The International UFO Museum & Research Center in Roswell was started in 1991 by former Roswell base public information officer Walter Haut (who in 1947 issued the flying disc press release to the local Roswell media). Up until his death in 2005, Haut had been very outspoken about Roswell being a real saucer crash and not a balloon of some kind.
He also vouched for the high integrity and competency of some of the key people involved, such as Maj. Marcel and base commander Col. Blanchard, who ordered him to issue the press release. (Blanchard was a close friend.) The museum has a research library and various exhibits such as some alleged debris, allegations of the civilians being threatened by the US Army into compliance, depictions of the aliens, the UFO, etc. The "UFO Museum" is hard to miss, with its front showing a flying saucer crashing into the building.
Brazel related that on June 14 he and an 8-year old son, Vernon, were about 7 or 8 miles from the ranch house of the J. B. Foster ranch, which he operates, when they came upon a large area of bright wreckage made up on rubber strips, tinfoil, a rather tough paper and sticks.
At the time Brazel was in a hurry to get his round made and he did not pay much attention to it. But he did remark about what he had seen and on July 4 he, his wife, Vernon and a daughter, Betty, age 14, went back to the spot and gathered up quite a bit of the debris.The next day he first heard about the flying disks, and he wondered if what he had found might be the remnants of one of these.
Monday he came to town to sell some wool and while here he went to see sheriff George Wilcox and "whispered kinda confidential like" that he might have found a flying disk.
Wilcox got in touch with the Roswell Air Field and Maj. Jesse A. Marcel and a man in plain clothes accompanied him home, where they picked up the rest of the pieces of the "disk" and went to his home to try to reconstruct it.

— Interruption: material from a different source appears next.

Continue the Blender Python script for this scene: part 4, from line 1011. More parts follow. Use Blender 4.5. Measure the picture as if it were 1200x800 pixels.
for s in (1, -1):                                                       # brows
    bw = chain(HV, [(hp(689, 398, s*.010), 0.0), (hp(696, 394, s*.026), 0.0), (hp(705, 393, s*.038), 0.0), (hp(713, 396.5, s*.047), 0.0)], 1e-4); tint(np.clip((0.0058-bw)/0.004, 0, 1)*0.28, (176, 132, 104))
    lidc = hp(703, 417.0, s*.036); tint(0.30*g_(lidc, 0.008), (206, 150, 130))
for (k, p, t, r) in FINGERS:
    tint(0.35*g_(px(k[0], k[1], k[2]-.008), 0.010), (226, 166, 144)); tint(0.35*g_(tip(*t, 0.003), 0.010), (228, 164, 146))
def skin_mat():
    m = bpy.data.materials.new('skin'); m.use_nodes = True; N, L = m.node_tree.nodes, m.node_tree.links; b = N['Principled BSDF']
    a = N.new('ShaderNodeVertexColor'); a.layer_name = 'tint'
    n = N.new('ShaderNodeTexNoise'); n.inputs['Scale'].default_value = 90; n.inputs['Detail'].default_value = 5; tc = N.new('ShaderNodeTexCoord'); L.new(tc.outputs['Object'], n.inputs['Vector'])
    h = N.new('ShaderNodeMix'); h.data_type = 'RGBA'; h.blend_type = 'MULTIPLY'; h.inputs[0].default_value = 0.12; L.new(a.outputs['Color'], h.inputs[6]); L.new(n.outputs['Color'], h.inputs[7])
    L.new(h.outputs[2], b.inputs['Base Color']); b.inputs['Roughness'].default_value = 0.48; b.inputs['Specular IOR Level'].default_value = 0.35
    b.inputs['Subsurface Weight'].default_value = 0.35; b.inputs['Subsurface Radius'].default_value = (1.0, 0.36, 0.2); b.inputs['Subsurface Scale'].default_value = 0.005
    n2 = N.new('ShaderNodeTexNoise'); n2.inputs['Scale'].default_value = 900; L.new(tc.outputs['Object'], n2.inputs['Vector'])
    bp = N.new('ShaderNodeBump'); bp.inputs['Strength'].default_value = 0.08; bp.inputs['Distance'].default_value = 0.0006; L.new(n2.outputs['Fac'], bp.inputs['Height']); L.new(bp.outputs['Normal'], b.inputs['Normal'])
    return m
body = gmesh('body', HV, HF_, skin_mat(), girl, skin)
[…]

[The material] ...might have been as large as a table top. The balloon which held it up, if that is how it worked, must have been about 12 feet long, he felt, measuring the distance by the size of the room in which he sat. The rubber was smoky gray in color and scattered over an area about 200 yards in diameter.
When the debris was gathered up the tinfoil, paper, tape, and sticks made a bundle about three feet long and 7 or 8 inches thick, while the rubber made a bundle about 18 or 20 inches long and about 8 inches thick. In all, he estimated, the entire lot would have weighed maybe five pounds.
There was no sign of any metal in the area which night have been used for an engine and no sign of any propellers of any kind. Although at least one paper fin had been glued onto some of the tinfoil.
There were no words to be found anywhere on the instrument although there were letters on some of the parts. Considerable scotch tape and some tape with flowers printed upon it had been used in the construction. No string or wire were to be found but there were some eyelets in the paper to indicate that some sort of attachment may have been used.
Brazel said that he had previously found two weather balloons on the ranch, but that what he found this time did not in any way resemble either of these. "I am sure that what I found was not any weather observation balloon," he said. "But if I find anything else besides a bomb they are going to have a hard time getting me to say anything about it."